═══ Data block

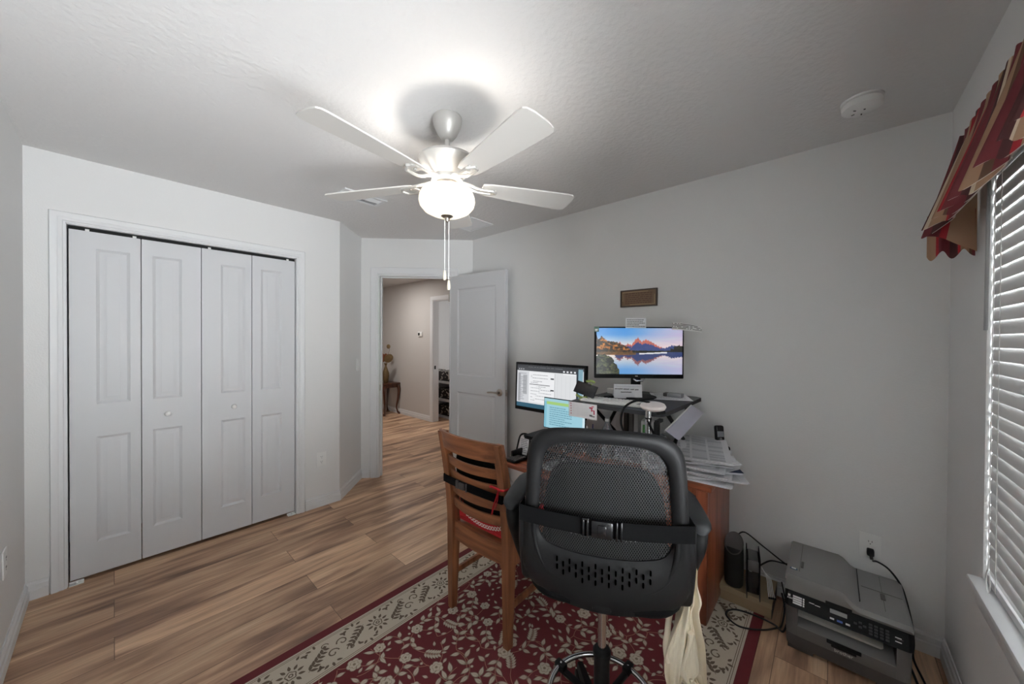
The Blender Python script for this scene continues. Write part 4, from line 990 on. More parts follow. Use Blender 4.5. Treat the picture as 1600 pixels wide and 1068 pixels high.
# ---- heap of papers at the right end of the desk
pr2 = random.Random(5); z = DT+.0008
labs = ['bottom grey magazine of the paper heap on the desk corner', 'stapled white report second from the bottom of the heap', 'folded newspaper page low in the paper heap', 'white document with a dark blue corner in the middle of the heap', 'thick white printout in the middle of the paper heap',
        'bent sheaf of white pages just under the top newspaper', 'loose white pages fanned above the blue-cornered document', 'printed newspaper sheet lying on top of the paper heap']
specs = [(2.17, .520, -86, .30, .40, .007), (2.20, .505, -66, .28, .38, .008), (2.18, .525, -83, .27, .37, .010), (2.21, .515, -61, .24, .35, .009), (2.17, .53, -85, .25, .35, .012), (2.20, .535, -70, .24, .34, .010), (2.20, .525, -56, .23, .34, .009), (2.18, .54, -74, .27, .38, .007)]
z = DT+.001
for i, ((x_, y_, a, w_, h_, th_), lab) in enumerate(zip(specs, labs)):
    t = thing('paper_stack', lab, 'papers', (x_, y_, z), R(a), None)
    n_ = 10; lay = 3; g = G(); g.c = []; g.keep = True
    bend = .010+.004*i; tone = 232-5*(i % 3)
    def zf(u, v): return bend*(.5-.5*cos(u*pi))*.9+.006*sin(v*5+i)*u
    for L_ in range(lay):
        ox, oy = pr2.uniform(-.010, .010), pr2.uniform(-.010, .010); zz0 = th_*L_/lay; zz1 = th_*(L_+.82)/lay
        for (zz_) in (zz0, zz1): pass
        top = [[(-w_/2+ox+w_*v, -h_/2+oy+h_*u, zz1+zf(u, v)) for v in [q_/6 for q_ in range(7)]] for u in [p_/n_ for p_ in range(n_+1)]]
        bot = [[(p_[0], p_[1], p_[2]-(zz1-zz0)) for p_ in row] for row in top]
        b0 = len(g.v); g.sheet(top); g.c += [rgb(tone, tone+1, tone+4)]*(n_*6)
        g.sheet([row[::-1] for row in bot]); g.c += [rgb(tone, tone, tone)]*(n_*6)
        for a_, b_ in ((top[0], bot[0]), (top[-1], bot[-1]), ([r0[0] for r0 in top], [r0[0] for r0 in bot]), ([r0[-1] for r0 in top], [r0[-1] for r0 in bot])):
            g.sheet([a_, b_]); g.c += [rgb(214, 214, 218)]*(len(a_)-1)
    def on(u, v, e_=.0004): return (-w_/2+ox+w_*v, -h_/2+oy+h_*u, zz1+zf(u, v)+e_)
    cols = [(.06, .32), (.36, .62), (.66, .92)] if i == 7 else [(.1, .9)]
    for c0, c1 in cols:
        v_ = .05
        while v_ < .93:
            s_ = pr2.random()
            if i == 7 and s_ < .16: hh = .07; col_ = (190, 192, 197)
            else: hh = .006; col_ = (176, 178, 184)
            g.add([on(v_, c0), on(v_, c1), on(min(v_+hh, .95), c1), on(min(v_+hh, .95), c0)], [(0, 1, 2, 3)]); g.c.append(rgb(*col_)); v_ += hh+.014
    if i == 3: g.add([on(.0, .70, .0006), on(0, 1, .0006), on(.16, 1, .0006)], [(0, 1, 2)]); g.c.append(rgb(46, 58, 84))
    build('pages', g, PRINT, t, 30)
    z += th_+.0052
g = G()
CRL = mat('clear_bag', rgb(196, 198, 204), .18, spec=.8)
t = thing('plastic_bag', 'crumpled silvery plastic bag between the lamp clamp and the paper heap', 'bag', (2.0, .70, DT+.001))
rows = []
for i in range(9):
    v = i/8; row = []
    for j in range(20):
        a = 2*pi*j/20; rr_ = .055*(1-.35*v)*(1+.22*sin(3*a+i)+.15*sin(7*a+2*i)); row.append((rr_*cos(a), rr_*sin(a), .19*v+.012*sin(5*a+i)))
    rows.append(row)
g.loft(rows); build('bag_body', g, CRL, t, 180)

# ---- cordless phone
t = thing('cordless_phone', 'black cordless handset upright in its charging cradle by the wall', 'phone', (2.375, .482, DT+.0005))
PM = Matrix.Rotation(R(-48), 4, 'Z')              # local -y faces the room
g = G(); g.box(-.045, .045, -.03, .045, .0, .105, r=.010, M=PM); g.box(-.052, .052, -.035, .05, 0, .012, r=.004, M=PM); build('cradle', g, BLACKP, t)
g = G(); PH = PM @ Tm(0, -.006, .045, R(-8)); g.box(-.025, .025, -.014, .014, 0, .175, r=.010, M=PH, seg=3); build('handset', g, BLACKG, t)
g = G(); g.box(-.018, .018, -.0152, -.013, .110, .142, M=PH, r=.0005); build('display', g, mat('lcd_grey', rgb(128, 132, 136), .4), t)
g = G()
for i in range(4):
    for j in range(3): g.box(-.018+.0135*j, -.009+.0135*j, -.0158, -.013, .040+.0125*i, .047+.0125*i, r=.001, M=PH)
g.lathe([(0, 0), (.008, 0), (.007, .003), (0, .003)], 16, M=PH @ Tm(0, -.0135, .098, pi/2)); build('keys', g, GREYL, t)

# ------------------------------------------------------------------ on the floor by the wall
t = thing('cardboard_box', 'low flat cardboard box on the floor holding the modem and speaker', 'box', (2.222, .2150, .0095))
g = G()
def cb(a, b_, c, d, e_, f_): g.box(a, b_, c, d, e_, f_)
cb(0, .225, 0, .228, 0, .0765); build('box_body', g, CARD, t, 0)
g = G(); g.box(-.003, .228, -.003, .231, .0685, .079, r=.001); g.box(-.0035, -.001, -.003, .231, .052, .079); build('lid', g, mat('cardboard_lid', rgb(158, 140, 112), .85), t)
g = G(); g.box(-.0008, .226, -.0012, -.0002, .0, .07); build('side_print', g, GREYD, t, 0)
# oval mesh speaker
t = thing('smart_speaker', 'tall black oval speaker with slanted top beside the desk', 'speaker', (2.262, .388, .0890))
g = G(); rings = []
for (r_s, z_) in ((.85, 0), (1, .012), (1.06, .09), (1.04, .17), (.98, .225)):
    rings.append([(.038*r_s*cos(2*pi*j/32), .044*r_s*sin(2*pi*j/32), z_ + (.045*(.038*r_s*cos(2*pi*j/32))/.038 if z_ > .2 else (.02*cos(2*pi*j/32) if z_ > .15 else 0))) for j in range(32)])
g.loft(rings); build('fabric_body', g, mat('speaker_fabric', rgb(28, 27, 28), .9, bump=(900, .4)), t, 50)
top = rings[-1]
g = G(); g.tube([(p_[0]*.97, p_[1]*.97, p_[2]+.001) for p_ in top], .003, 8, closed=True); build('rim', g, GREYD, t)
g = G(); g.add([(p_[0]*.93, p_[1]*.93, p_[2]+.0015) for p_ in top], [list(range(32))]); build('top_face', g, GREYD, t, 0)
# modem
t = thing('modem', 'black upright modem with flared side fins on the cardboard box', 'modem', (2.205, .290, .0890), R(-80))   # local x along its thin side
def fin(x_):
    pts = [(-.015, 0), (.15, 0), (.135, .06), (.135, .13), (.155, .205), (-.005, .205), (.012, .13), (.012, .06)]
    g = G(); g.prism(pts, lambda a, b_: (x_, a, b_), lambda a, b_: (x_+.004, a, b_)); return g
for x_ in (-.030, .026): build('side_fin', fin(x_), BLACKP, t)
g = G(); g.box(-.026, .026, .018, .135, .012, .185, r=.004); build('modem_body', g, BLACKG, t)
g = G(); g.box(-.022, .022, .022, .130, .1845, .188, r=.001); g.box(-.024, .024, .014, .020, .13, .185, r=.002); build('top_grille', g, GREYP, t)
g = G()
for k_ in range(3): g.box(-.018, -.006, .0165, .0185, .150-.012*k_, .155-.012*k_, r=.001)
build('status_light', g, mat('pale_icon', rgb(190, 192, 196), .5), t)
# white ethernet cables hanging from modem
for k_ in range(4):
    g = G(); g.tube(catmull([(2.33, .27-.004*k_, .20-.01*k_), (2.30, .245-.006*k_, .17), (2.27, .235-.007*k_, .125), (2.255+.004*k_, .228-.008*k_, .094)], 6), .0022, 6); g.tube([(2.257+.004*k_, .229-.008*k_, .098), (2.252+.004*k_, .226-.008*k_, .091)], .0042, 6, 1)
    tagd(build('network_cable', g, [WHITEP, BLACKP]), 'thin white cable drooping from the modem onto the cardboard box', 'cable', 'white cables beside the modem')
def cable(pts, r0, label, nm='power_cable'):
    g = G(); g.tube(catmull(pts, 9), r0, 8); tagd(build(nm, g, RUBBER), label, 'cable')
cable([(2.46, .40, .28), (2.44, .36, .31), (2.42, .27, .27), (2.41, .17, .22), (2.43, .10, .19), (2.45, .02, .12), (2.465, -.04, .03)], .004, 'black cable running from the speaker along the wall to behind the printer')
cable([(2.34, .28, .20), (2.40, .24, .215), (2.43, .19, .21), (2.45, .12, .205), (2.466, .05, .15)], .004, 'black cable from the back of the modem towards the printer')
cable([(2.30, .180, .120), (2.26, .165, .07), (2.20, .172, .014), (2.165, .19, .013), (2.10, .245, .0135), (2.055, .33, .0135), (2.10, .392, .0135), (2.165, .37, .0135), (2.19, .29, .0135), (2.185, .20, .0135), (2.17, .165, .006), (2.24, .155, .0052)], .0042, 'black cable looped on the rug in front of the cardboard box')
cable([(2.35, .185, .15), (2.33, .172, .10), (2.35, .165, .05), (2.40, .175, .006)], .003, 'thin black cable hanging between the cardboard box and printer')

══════

# Directive:
Which lines of the material contain the string "from"? List each of them.

# Problem solution:
The Blender Python script for this scene continues. Write part 4, from line 990 on. More parts follow. Use Blender 4.5. Treat the picture as 1600 pixels wide and 1068 pixels high.
labs = ['bottom grey magazine of the paper heap on the desk corner', 'stapled white report second from the bottom of the heap', 'folded newspaper page low in the paper heap', 'white document with a dark blue corner in the middle of the heap', 'thick white printout in the middle of the paper heap',
# white ethernet cables hanging from modem
    tagd(build('network_cable', g, [WHITEP, BLACKP]), 'thin white cable drooping from the modem onto the cardboard box', 'cable', 'white cables beside the modem')
cable([(2.46, .40, .28), (2.44, .36, .31), (2.42, .27, .27), (2.41, .17, .22), (2.43, .10, .19), (2.45, .02, .12), (2.465, -.04, .03)], .004, 'black cable running from the speaker along the wall to behind the printer')
cable([(2.34, .28, .20), (2.40, .24, .215), (2.43, .19, .21), (2.45, .12, .205), (2.466, .05, .15)], .004, 'black cable from the back of the modem towards the printer')